Teraz myślę, że warto było poświęcić mu trochę czasu i uwagi. Ale nosić nie będę. Za ładny.
We flakonie podzwaniają trzy oszlifowane na okrągło ametysty z dziurkami umożliwiającymi nawleczenie ich na nitkę lub żyłkę – ukłon w kierunku głównej sfery działalności firmy. I zarazem miły gadget, który sprawia, że skończenie flakonu przestaje być tylko smutnym finałem przyjemniej „znajomości”.
Wypada napisać, że w pozostałych perfumach sygnowanych imieniem Oliviera Durbano również odnajdziemy kamienie wedle nazwy. Korci mnie potraktowanie młotkiem zwłok mojego Turmalina…
Nuty zapachowe:
Nuta głowy: bergamota, pieprz, winogrona, maliny
Nuta serca: kadzidło, palisander, jaśmin, irys
Nuta bazy: ambra roślinna, sandałowiec, piżmo, wanilia
6 komentarzy o “Olivier Durbano Amethyst”

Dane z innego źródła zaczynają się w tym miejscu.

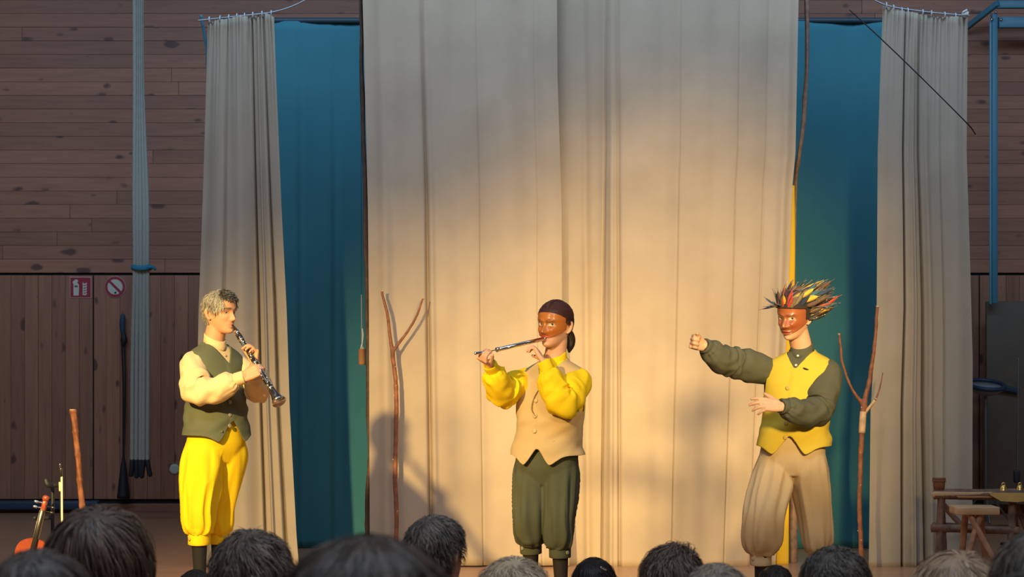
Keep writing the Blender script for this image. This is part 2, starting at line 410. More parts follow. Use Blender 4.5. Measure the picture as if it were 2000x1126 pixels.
# ---- blue wall frame, upper right
t = thing('wall_frame', W(1942, 590, 17.3), 'blue painted steel gym frame with post and double beam, upper right', 'frame')
s_ = lambda px, py, D=17.2: W(px, py, D)
part('post', beam(s_(1941.5, 592), s_(1941.5, 28), 0.05, 0.075), M_BLUE, t)
part('cable_tube', tube(np.linspace(s_(1935, 592), s_(1935, 40), 4), 0.013, 10), mat('pale_blue_steel', (0.12, 0.34, 0.42), 0.4), t)
part('upper_beam', beam(s_(1946, 9), s_(2120, 9), 0.06, 0.07), M_BLUE, t)
part('lower_beam', beam(s_(1950, 44), s_(2120, 44), 0.06, 0.10), M_BLUE, t)
part('bracket_arm', beam(s_(1949, 6, 17.15), s_(1885, 56, 17.55), 0.04, 0.05), M_BLUE, t)
for px, py in ((1937, 38), (1955, 38), (1945, 24)): part('bolt', lathe([(0, 0), (.012, 0), (.012, .012), (0, .014)], 10, s_(px, py, 17.15), (0, -1, 0)), M_CHROME, t)
# ---- dark board and drum stand at right edge
single('wall_board', box((W(2010, 0, 17.3)[0], 17.35, (W(0, 588, 17.3)[2]+W(0, 985, 17.3)[2])/2), (0.78, 0.05, W(0, 588, 17.3)[2]-W(0, 985, 17.3)[2]), None, 0.006),
       mat('olive_board', (0.12, 0.088, 0.055), 0.6, var=0.1), 'tall dark olive board leaning on the wall under the blue post', 'board')
t = thing('drum_stand', (W(1918, 0, 16.6)[0], 16.6, 0), 'pale shallow drum with dark rim on a thin stand behind the right curtain', 'drum')
dc = W(1925, 757, 16.6)
part('shell', lathe([(0, -.05), (.09, -.05), (.15, -.01), (.16, .02), (0, .025)], 32, dc, nrm((0.05, -0.25, 1))), mat('pale_drum', (0.26, 0.31, 0.30), 0.5), t)
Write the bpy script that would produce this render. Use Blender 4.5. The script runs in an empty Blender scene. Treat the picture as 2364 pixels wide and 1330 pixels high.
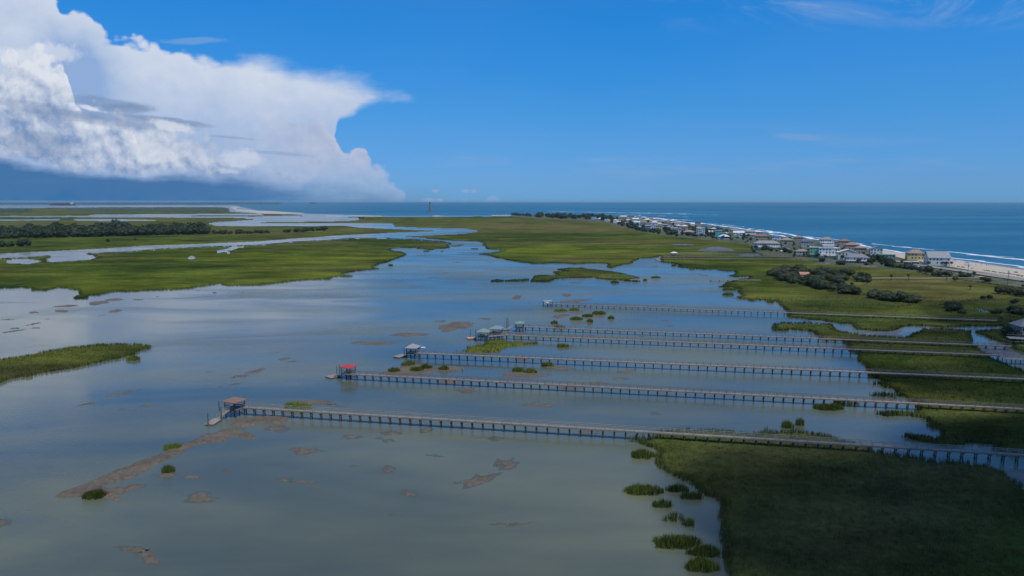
import bpy, bmesh, math, random
import numpy as np
from mathutils import Vector, Matrix
R = math.radians
random.seed(7); rng = np.random.default_rng(11)
scn = bpy.context.scene
C = scn.collection
# ------------------------------------------------------------------ camera
W0, H0, F = 2364.0, 1330.0, 1576.0
CAMH, PITCH = 60.0, math.atan((665 - 463.6) / 1576.0)
cam_d = bpy.data.cameras.new('camera'); cam = bpy.data.objects.new('camera', cam_d); C.objects.link(cam)
cam.location = (0, 0, CAMH); cam.rotation_euler = (math.pi / 2 - PITCH, 0, 0)
cam_d.sensor_width = 36; cam_d.lens = 24.0; cam_d.clip_start = 1; cam_d.clip_end = 300000
scn.camera = cam
# ------------------------------------------------------------------ sun, exposure
SUN_EL, SUN_AZ = R(66), R(140)            # azimuth clockwise from +Y (view direction)
sd = bpy.data.lights.new('sun', 'SUN'); so = bpy.data.objects.new('sun', sd); C.objects.link(so)
sd.energy = 3.4; sd.angle = R(0.53); sd.color = (1, 0.955, 0.88)
sdir = Vector((math.sin(SUN_AZ) * math.cos(SUN_EL), math.cos(SUN_AZ) * math.cos(SUN_EL), math.sin(SUN_EL)))
so.rotation_euler = sdir.to_track_quat('Z', 'Y').to_euler(); so.location = (0, 0, 300)
scn.view_settings.view_transform = 'Standard'; scn.view_settings.look = 'None'
scn.view_settings.exposure = -0.15; scn.view_settings.gamma = 1
scn.cycles.max_bounces = 6; scn.cycles.transparent_max_bounces = 8
scn.cycles.volume_bounces = 0

def ray(px, py):
    a = (px - W0 / 2) / F; b = (H0 / 2 - py) / F
    return a, math.cos(PITCH) + math.sin(PITCH) * b, -math.sin(PITCH) + math.cos(PITCH) * b
def G(px, py, z=0.0):
    x, y, dz = ray(px, py)
    dz = min(dz, -0.0021)
    t = (z - CAMH) / dz
    return (x * t, y * t)
def UV(px, py):
    x, y, z = ray(px, py); return x / y, z / y
def topx(X, Y, Z):
    X = np.asarray(X, float); Y = np.asarray(Y, float); dz = np.asarray(Z, float) - CAMH
    c, s = math.cos(PITCH), math.sin(PITCH)
    fw = Y * c - dz * s; up = Y * s + dz * c
    fw = np.maximum(fw, 1e-3)
    return W0 / 2 + F * X / fw, H0 / 2 - F * up / fw
# ------------------------------------------------------------------ node helper
class NT:
    def __init__(s, tree): s.t = tree; s.n = tree.nodes; s.l = tree.links
    def node(s, typ, **kw):
        n = s.n.new(typ)
        for k, v in kw.items(): setattr(n, k, v)
        return n
    def set(s, sock, v):
        if isinstance(v, bpy.types.NodeSocket): s.l.new(v, sock)
        elif v is not None:
            if sock.type == 'RGBA' and not hasattr(v, '__len__'): v = (v, v, v, 1)
            if sock.type == 'RGBA' and len(v) == 3: v = (*v, 1)
            sock.default_value = v
    def m(s, op, a, b=None, c=None, clamp=False):
        n = s.node('ShaderNodeMath', operation=op, use_clamp=clamp)
        for i, v in enumerate((a, b, c)):
            if v is not None: s.set(n.inputs[i], v)
        return n.outputs[0]
    def add(s, a, b): return s.m('ADD', a, b)
    def sub(s, a, b): return s.m('SUBTRACT', a, b)
    def mul(s, a, b, clamp=False): return s.m('MULTIPLY', a, b, clamp=clamp)
    def div(s, a, b): return s.m('DIVIDE', a, b)
    def ss(s, v, lo, hi):
        n = s.node('ShaderNodeMapRange', interpolation_type='SMOOTHSTEP')
        for i, x in enumerate((v, lo, hi, 0.0, 1.0)): s.set(n.inputs[i], x)
        return n.outputs[0]
    def lin(s, v, lo, hi, a=0.0, b=1.0):
        n = s.node('ShaderNodeMapRange'); 
        for i, x in enumerate((v, lo, hi, a, b)): s.set(n.inputs[i], x)
        return n.outputs[0]
    def mix(s, f, a, b):
        n = s.node('ShaderNodeMix', data_type='RGBA')
        s.set(n.inputs[0], f); s.set(n.inputs[6], a); s.set(n.inputs[7], b)
        return n.outputs[2]
    def mixc(s, f, a, b, mode):
        n = s.node('ShaderNodeMix', data_type='RGBA', blend_type=mode)
        s.set(n.inputs[0], f); s.set(n.inputs[6], a); s.set(n.inputs[7], b)
        return n.outputs[2]
    def xyz(s, x, y, z=0.0):
        n = s.node('ShaderNodeCombineXYZ')
        for i, v in enumerate((x, y, z)): s.set(n.inputs[i], v)
        return n.outputs[0]
    dims = '3D'
    def noise(s, vec, scale, detail=4, rough=0.5, dist=0.0):
        n = s.node('ShaderNodeTexNoise', noise_dimensions=s.dims); s.set(n.inputs['Vector'], vec)
        n.inputs['Scale'].default_value = scale; n.inputs['Detail'].default_value = detail
        n.inputs['Roughness'].default_value = rough; n.inputs['Distortion'].default_value = dist
        return n.outputs['Fac']
    def voro(s, vec, scale, smooth=0.6, detail=0.0, rough=0.5):
        n = s.node('ShaderNodeTexVoronoi', feature='SMOOTH_F1', voronoi_dimensions=s.dims); s.set(n.inputs['Vector'], vec)
        n.inputs['Scale'].default_value = scale; n.inputs['Smoothness'].default_value = smooth
        n.inputs['Detail'].default_value = detail; n.inputs['Roughness'].default_value = rough
        return n.outputs['Distance']
    def curve(s, x, pts):
        n = s.node('ShaderNodeFloatCurve'); cu = n.mapping.curves[0]; n.mapping.use_clip = False
        pts = sorted(pts)
        while len(cu.points) < len(pts): cu.points.new(0.5, 0.5)
        for p, (a, b) in zip(cu.points, pts): p.location = (a, b); p.handle_type = 'AUTO_CLAMPED' 
        n.mapping.update(); n.inputs[0].default_value = 1.0; s.set(n.inputs[1], x)
        return n.outputs[0]
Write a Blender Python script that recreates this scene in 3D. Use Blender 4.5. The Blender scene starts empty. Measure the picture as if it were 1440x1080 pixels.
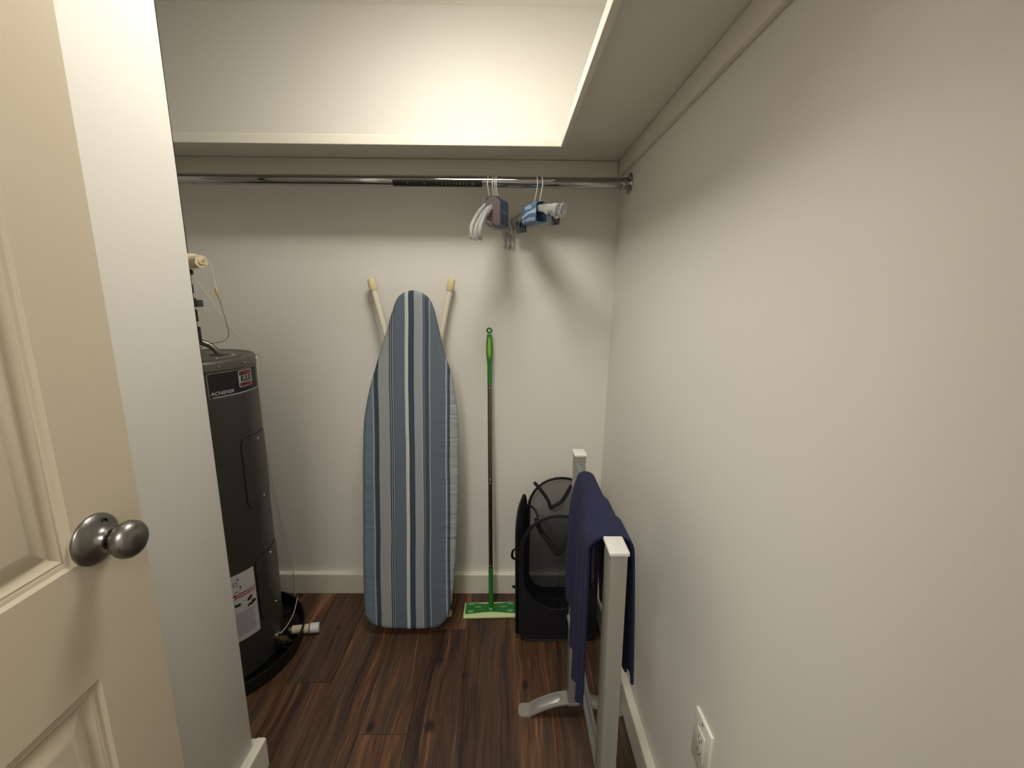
import bpy, bmesh, math, random
from mathutils import Vector, Matrix
random.seed(7)
C = bpy.context.scene.collection
SC = bpy.context.scene
PI = math.pi
# ------------------------------------------------------------------ camera
def make_camera():
    f, pitch, yaw, roll, H = 623.0, .1997, .010, .008, 1.43
    cam = bpy.data.cameras.new('camera'); o = bpy.data.objects.new('camera', cam); C.objects.link(o)
    cy, sy, cp, sp, cr, sr = math.cos(yaw), math.sin(yaw), math.cos(pitch), math.sin(pitch), math.cos(roll), math.sin(roll)
    fwd = Vector((sy*cp, cy*cp, -sp)); right = Vector((cy, -sy, 0)); up = right.cross(fwd)
    r2 = cr*right + sr*up; u2 = -sr*right + cr*up
    o.matrix_world = Matrix(((r2.x, u2.x, -fwd.x, 0), (r2.y, u2.y, -fwd.y, 0), (r2.z, u2.z, -fwd.z, H), (0, 0, 0, 1)))
    cam.sensor_fit = 'HORIZONTAL'; cam.sensor_width = 36; cam.lens = 36*f/1440
    cam.clip_start = .01
    SC.camera = o
make_camera()
# ------------------------------------------------------------------ world, exposure
w = bpy.data.worlds.new('world'); SC.world = w; w.use_nodes = True
w.node_tree.nodes['Background'].inputs[0].default_value = (1, .93, .84, 1)
w.node_tree.nodes['Background'].inputs[1].default_value = .10
SC.view_settings.view_transform = 'Standard'; SC.view_settings.look = 'None'
SC.view_settings.exposure = 0; SC.view_settings.gamma = 1; SC.view_settings.use_curve_mapping = False
# the closet's ceiling lamp and the lamp of the room one stands in
def area(name, loc, size, energy, col, rot=(0, 0, 0)):
    l = bpy.data.lights.new(name, 'AREA'); l.shape = 'ELLIPSE'; l.size = size[0]; l.size_y = size[1]; l.energy = energy; l.color = col
    o = bpy.data.objects.new(name, l); o.location = loc; o.rotation_euler = rot; C.objects.link(o)
LX, LY, LAMP = -.18, 1.20, 43.0           # the closet lamp's glass itself gives the light (see ceiling_light)
HLX, HLY = -.50, -.85
area('hall_lamp_light', (HLX, HLY, 2.36), (.5, .5), 35.0, (1, .95, .87))

# ------------------------------------------------------------------ material helpers
MATS = {}
def lin(c):
    return tuple((x/255/12.92 if x/255 <= .04045 else ((x/255+.055)/1.055)**2.4) for x in c) + (1,)
def mat(name, col, rough=.5, metal=0, **kw):
    if name in MATS: return MATS[name]
    m = bpy.data.materials.new(name); m.use_nodes = True; nt = m.node_tree; b = nt.nodes['Principled BSDF']
    c = lin(col) if len(col) == 3 else col
    b.inputs['Base Color'].default_value = c; b.inputs['Roughness'].default_value = rough; b.inputs['Metallic'].default_value = metal
    tc = nt.nodes.new('ShaderNodeTexCoord')
    n = nt.nodes.new('ShaderNodeTexNoise'); n.inputs['Scale'].default_value = kw.get('ns', 60); n.inputs['Detail'].default_value = 4
    nt.links.new(tc.outputs['Object'], n.inputs['Vector'])
    if kw.get('stretch'):
        mp = nt.nodes.new('ShaderNodeMapping'); mp.inputs['Scale'].default_value = kw['stretch']
        nt.links.new(tc.outputs['Object'], mp.inputs[0]); nt.links.new(mp.outputs[0], n.inputs['Vector'])
    var = kw.get('var', .06)
    mx = nt.nodes.new('ShaderNodeMix'); mx.data_type = 'RGBA'
    mx.inputs[6].default_value = tuple(x*(1-var) for x in c[:3])+(1,); mx.inputs[7].default_value = tuple(min(1, x*(1+var)) for x in c[:3])+(1,)
    nt.links.new(n.outputs['Fac'], mx.inputs[0]); nt.links.new(mx.outputs[2], b.inputs['Base Color'])
    if kw.get('bump'):
        bp = nt.nodes.new('ShaderNodeBump'); bp.inputs['Strength'].default_value = kw['bump']; bp.inputs['Distance'].default_value = kw.get('bd', .002)
        nt.links.new(n.outputs['Fac'], bp.inputs['Height']); nt.links.new(bp.outputs[0], b.inputs['Normal'])
    if kw.get('trans'): b.inputs['Transmission Weight'].default_value = kw['trans']; b.inputs['IOR'].default_value = kw.get('ior', 1.45)
    if kw.get('emit'):
        b.inputs['Emission Color'].default_value = (1, .953, .86, 1); b.inputs['Emission Strength'].default_value = kw['emit']
    if kw.get('sheen'): b.inputs['Sheen Weight'].default_value = kw['sheen']; b.inputs['Sheen Roughness'].default_value = .5
    if kw.get('coat'): b.inputs['Coat Weight'].default_value = kw['coat']
    MATS[name] = m; return m

M_wall = mat('wall_paint', (221, 218, 211), .62, ns=230, bump=.12, bd=.0012, var=.012)
M_ceil = mat('ceiling_paint', (226, 224, 218), .8, ns=160, bump=.2, var=.01)
M_trim = mat('trim_paint', (216, 212, 198), .38, ns=20, var=.01)
M_shelf = mat('shelf_paint', (218, 214, 203), .42, ns=20, var=.012)
M_door = mat('door_paint', (204, 192, 170), .36, ns=90, bump=.04, var=.012)
M_chrome = mat('chrome', (158, 158, 158), .07, 1, ns=8, var=.02)
M_nickel = mat('satin_nickel', (128, 126, 122), .34, 1, ns=300, var=.05)
M_black = mat('black_plastic', (9, 9, 10), .38, ns=60)
M_pan = mat('pan_plastic', (6, 6, 7), .42, ns=60)
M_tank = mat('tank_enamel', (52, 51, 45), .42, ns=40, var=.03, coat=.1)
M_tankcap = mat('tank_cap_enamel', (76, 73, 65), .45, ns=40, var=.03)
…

Sabbath, jesteś pewna, że te kulki we flakonie to kamienie??? Ja miałem jedynie RC, więc trudno stwierdzić czy to zwykłe szkło czy kryształ. Ale skoro Armani zastępuje swoje kamyki jakimś tworami z plastiku to chyba tym bardziej Durbano. Choć z drugiej strony to jubiler… Sam już nie wiem. Jak rozmłotkujesz swoją flachę to daj znać 😉 😉
A co do ametystowego płynu. Moja próbka z lucky już chyba skisła- zawsze przegrywa z czymś innym. Recenzja zbyt zachęcająca nie jest, choć napisana misternie- jak zawsze.
Twister, jeszcze niedawno dyskutowałam na ten temat z dziewczynami i nie miałyśmy pewności. Znalazłam jednak stare info producenta, w którym właśnie przy okazji wypuszczenia Amethystu informowano, że kamyczki w środku to ametysty. Zaś jedna z dziewczyn na forum sprawdziła, że mają dziurki (w Czarnym Turmalinie się tego naocznie stwierdzić nie da).
Półszlachetne kamienie drogie nie są, więc wysoce prawdopodobne jest, że to jednak autentyki.
Ale oczywiście dam znać, co tam w swojej flaszce znajdę.
Może nawet poproszę zaprzyjaźnionego złotnika o to, żeby zasięgnął opinii u jakiegoś znajomego jubilera?
Sabbath, również byłabym wdzięczna za rozwiązanie tajemnicy tych kamieni…
Homyczku, mam jeszcze ponad 30 ml w swojej flaszce, a ponieważ włączył mi się chomik więc oszczędzam… Nie wiem po co, skoro można zapachy Durbano kupić i w Polsce teraz.
W każdym razie dam znać, co wydobędę ze swoich skorup jak tylko… wydobędę. 🙂
Więc już się sprawa wyjasniła. Mamy informację z pierwszej ręki 🙂
To nie żadne szkiełka, czy plastik, a minerał.
Doczytałam już. Dziękuję pięknie za wiadomość.